Project: A project organizes research in GENI, containing both people and their experiments. A project is led by a single responsible individual: the project lead. Many GENI experimenters may be members of a given project, and may be members of multiple projects. Experimenters can create slices and perform experiments in the context of a project. A GENI slice belongs to a single project. Project names are public, global and permanent; there can only ever be a single project with a given name, and that name is visible to all registered users.

Project Lead: A principal investigator, professor or lead researcher that manages a set of experiments and associated research staff. The project lead is ultimately accountable for any operations taken on resources associated with slices of the given project.

Renewal: Slices and slivers are created with a particular expiration time, which is aggregate-specific. An experimenter may request that the expiration time be extended by a renewal request. Once the expiration time of a given slice or sliver has passed, however, these elements can no longer be renewed and may be reclaimed by GENI.

RSpec: Resources in GENI are described in XML files called Resource Specifications (RSpecs). Aggregate resource listings (advertisements), reservation requests, and manifests of resources you have reserved are all represented as RSpecs.

Slice: A slice is the context for a particular set of experiments, and contains reserved resources and the set of GENI users ('members') who are entitled to act on those resources. A slice belongs to a single project, and can have multiple members. Experimenters can add and delete resources from a slice.

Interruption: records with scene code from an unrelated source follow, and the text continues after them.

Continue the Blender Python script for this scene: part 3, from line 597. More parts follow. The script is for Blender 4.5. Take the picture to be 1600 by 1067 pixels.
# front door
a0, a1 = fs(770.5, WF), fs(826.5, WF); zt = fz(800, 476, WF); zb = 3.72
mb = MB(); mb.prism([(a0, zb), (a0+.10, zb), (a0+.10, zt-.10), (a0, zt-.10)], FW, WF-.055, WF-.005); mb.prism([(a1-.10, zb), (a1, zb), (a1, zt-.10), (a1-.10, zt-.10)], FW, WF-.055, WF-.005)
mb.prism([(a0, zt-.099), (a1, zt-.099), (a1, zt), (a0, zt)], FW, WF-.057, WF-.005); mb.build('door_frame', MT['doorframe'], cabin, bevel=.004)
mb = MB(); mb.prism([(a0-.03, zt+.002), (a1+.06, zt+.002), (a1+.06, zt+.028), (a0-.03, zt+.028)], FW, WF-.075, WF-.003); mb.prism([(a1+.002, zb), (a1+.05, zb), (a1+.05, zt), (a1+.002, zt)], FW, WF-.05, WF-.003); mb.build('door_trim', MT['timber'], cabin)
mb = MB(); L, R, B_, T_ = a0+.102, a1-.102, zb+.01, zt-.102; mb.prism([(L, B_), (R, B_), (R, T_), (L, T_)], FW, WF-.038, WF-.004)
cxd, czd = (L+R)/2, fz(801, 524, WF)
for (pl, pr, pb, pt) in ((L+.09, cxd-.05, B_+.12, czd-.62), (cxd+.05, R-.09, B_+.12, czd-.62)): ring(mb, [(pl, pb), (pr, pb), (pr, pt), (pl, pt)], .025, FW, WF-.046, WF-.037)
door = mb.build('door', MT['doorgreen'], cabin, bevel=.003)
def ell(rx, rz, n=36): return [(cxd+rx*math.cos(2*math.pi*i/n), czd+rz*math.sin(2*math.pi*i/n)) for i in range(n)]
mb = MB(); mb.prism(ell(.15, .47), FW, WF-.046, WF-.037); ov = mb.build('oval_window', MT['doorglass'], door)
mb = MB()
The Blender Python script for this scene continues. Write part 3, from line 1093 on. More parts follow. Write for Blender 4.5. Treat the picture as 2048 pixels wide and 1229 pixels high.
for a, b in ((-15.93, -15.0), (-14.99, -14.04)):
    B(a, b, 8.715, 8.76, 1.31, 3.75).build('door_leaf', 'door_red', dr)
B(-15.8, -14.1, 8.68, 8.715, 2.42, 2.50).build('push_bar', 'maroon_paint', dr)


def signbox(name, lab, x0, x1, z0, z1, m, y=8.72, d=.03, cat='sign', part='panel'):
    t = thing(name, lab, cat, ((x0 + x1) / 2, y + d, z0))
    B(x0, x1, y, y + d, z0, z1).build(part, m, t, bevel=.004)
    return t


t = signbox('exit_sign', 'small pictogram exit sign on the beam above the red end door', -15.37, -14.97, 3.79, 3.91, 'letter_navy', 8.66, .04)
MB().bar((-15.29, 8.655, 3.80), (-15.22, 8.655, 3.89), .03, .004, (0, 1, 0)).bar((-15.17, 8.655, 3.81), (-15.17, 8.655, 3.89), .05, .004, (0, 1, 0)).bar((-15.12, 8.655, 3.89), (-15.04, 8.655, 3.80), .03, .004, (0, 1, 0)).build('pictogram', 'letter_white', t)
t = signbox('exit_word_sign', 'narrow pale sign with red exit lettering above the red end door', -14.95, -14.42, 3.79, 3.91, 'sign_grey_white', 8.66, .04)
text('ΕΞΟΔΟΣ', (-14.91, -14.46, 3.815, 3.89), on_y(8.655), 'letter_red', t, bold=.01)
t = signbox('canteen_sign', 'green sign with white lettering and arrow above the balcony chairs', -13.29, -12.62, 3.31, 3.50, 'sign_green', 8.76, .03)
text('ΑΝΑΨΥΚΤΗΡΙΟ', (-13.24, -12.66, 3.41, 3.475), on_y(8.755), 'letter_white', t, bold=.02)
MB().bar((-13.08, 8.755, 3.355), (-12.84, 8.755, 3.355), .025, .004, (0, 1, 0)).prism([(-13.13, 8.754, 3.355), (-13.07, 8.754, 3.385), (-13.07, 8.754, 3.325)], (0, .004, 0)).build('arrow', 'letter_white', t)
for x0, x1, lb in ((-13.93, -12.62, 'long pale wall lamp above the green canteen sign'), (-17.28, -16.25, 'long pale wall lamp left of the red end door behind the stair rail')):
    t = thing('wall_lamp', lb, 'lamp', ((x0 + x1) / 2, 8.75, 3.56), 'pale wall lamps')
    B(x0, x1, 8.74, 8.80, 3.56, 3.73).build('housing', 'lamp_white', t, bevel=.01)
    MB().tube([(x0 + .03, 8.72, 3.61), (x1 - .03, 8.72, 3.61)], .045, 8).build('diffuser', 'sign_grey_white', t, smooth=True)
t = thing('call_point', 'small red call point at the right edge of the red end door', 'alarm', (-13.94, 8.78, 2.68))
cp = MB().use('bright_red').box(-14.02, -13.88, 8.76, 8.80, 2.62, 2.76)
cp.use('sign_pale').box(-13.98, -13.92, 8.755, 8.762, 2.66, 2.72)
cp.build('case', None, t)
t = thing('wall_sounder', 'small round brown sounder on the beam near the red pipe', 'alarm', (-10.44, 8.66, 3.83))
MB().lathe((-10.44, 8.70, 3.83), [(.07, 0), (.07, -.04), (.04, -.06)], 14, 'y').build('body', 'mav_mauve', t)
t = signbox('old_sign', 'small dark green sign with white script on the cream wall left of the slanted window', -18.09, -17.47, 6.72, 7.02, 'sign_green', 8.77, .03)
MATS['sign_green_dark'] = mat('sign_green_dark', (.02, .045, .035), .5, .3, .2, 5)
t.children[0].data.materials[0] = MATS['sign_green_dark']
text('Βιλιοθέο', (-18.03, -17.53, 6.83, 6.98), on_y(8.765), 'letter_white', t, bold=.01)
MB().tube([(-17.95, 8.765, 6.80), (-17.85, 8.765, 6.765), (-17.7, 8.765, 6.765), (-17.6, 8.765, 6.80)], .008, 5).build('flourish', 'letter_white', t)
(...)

Slice Credential: A signed statement from a GENI federation slice authority indicating that a given experimenter has particular rights to operate on a given slice. Such credentials have a specified expiration date. Aggregates receiving the credential will authorize operations only as permitted by the credential and only for the life of the credential.

Slice Member: Many experimenters may view or act on a slice. Each experimenter with such privileges is said to be a 'member' of the slice. Experimenters must be a member of the project containing the slice before they can be a member of the slice. Within the slice, experimenters may have varying permissions, including having read-only access to the slice.

Sliver: A Sliver is one or more resources provided by an aggregate, whether virtual or whole ('bare metal'). Slivers are created and added to Slices through calls to the Aggregate Manager API at aggregates. Slivers are isolated from other slivers on the same resources.

SSH Keys: These are PKI (Public Key Infrastructure) public/private key pairs that represent a user's identity for logging into a remote computer. Typically, the public key is stored on the remote computer and the private key is held by the user trying to 'ssh' (secure remote login). See Wikipedia's SSH page for more general info. When slivers are created for compute resources, tools (such as the GENI portal) can provide the aggregate with a set of public SSH keys, enabling experimenters to securely log in to the reserved compute resources.

SSL Key and Certificate: These are PKI (Public Key Infrastructure) materials representing a user's identity for SSL (secure sockets layer) communications such as HTTPS sessions. Specifically the AM API requires authentication by means of SSL client certificates signed by a trusted GENI root.